Wednesday, September 23, 2015

Lucie Bernard-Aubrac (1912-2007)

Lucie Bernard, the daughter of modest Burgundy winegrowers, was born on 29 June 1912 in Macon, France. She married Raymond Samuel with whom she had three children: Jean-Pierre, Catherine (who later became de Gaulle's goddaughter) and Elizabette (who later became Ho Chi Minh's goddaughter). Raymond later changed his name to Aubrac due to open anti-Semitism and persecution of Jews during the Nazi occupation of France.

After the fall of France, Lucie joined the Libération-sud resistance group in Lyon after its formation by her husband. Later, she followed him to the Charles Delestraint's group. In 1941 they joined forces with Emmanuel d'Astier to run the underground newspaper, Libération.

On 21 June 1943, the Gestapo captured Raymond alongside high-ranking Resistance member Jean Moulin (under the alias "Max") and many others. They were taken to Montluc prison, located near Lyon. The Nazis sought Jean Moulin in particular as he was General Charles de Gaulle's top representative in the French Resistance.

Lucie was able to talk face-to-face with Klaus Barbie, Lyon's Gestapo chief. Her alias was "Ghislaine de Barbentane", a name of high-standing, noble origin.

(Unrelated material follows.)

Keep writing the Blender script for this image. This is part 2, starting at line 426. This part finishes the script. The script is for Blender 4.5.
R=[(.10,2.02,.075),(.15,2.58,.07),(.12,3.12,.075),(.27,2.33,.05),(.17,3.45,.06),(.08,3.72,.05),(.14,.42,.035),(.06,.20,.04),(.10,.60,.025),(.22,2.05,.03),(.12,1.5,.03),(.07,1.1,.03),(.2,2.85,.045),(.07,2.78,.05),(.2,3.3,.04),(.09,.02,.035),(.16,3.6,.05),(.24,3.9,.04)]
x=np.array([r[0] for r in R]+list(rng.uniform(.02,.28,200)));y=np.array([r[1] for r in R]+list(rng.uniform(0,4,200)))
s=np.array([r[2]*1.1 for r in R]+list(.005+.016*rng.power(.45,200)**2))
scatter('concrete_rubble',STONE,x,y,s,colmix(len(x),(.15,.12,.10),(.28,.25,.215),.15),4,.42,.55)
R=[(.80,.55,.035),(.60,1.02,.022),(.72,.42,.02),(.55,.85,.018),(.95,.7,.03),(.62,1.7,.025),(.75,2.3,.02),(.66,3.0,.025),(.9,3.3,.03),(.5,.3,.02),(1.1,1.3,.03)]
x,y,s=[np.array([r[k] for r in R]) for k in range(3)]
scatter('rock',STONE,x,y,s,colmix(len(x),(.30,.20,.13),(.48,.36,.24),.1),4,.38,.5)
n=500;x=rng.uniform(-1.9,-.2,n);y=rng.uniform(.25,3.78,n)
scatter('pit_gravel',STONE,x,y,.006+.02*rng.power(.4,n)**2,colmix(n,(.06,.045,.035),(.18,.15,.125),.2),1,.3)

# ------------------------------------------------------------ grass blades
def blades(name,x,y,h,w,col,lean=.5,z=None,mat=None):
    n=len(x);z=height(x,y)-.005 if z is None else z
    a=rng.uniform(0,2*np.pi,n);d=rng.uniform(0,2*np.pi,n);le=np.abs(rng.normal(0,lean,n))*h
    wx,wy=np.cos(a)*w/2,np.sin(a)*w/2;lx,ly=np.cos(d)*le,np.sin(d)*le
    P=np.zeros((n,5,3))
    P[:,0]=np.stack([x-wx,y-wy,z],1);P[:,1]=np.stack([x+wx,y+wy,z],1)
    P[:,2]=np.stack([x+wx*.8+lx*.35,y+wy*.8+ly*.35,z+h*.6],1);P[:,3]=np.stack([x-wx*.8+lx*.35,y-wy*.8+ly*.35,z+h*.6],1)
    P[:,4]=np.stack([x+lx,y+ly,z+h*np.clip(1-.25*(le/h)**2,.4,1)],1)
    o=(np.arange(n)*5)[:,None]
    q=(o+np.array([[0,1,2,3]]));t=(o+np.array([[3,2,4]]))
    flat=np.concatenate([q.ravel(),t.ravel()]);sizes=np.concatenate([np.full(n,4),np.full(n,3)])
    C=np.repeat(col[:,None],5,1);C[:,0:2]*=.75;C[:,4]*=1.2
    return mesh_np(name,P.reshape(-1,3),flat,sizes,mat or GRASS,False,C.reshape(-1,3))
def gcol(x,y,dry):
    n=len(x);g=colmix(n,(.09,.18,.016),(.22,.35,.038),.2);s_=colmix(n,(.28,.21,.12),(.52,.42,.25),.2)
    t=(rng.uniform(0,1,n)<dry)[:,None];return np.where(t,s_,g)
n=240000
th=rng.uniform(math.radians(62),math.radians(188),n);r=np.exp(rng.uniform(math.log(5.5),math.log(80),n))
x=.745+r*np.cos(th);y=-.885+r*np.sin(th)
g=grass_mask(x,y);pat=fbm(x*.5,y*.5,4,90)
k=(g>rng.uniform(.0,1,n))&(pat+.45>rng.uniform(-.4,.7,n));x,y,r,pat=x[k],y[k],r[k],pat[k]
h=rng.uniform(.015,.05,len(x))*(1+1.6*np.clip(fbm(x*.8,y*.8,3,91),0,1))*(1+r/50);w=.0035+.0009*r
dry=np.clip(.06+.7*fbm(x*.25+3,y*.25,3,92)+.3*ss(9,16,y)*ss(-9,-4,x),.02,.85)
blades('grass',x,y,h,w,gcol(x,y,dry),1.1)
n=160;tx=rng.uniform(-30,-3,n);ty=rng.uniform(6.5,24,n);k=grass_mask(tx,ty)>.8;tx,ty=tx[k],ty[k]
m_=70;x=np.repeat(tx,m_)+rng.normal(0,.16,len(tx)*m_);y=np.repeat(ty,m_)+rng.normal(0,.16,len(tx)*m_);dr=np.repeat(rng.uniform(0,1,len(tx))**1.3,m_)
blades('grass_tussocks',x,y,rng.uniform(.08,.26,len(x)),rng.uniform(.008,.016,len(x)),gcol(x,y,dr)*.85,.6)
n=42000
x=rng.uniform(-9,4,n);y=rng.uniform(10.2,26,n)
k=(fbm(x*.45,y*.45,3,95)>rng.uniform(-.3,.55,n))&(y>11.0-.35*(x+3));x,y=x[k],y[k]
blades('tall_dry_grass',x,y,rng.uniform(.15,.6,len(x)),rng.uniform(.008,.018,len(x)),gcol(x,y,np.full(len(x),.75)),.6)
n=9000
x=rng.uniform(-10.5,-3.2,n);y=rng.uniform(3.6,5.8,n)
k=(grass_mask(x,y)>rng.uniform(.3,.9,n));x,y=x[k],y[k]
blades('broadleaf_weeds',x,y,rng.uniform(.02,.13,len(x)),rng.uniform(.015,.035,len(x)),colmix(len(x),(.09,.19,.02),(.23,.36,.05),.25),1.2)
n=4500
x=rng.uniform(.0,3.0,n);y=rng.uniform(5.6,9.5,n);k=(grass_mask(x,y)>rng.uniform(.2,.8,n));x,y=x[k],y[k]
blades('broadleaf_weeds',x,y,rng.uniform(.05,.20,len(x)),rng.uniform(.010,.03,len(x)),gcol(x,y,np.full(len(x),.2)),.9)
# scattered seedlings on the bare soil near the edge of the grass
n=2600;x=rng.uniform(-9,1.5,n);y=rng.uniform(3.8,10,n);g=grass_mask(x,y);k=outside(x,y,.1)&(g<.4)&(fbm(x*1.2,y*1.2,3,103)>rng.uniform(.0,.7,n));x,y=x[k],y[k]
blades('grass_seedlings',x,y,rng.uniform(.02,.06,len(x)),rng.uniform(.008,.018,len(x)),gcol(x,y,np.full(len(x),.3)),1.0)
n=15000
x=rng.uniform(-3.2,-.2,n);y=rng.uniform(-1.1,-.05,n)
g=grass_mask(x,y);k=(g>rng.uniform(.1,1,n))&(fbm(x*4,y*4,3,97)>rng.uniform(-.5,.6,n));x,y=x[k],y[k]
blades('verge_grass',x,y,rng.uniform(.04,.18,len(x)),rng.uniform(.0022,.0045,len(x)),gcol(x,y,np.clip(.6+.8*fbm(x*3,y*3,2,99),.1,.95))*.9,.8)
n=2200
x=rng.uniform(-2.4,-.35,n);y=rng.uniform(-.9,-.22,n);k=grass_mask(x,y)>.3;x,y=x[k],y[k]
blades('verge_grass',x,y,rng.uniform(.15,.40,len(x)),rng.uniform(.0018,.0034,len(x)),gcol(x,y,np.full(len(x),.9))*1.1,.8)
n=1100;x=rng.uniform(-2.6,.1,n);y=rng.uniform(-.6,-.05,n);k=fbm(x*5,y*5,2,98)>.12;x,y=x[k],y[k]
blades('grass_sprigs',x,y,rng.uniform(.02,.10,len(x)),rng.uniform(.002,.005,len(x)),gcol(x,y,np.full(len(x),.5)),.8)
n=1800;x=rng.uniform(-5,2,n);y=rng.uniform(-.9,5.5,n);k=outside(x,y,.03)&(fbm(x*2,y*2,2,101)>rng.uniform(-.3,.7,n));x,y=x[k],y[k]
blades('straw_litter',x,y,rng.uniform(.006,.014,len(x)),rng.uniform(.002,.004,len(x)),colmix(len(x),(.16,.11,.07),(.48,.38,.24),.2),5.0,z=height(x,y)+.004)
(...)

Because of her pregnancy and a specific provision of French law called "marriage in extremis," under which a person condemned to death can marry civilly, Lucie managed to convince Barbie that she was unmarried, and being pregnant could not be a mother without being married (known as a fille-mère). Barbie unwisely allowed Raymond to be released for the wedding, which gave Lucie and the Resistance an opportunity.

On the day of their "marriage", 21 October 1943, Lucie and her comrades attacked the German truck that was transporting the prisoners back to German command, and released Raymond along with the thirteen other members of the Resistance being held. Six Germans, including the truck driver and five guards, were killed during the attack and escape.

Lucie and Raymond Aubrac became lovers on 14 May 1939. Each year on that date, they treated themselves to dinner at Le Jules Verne restaurant on the second level of the Eiffel Tower. Lucie died in a Paris suburb on 14 March 2007.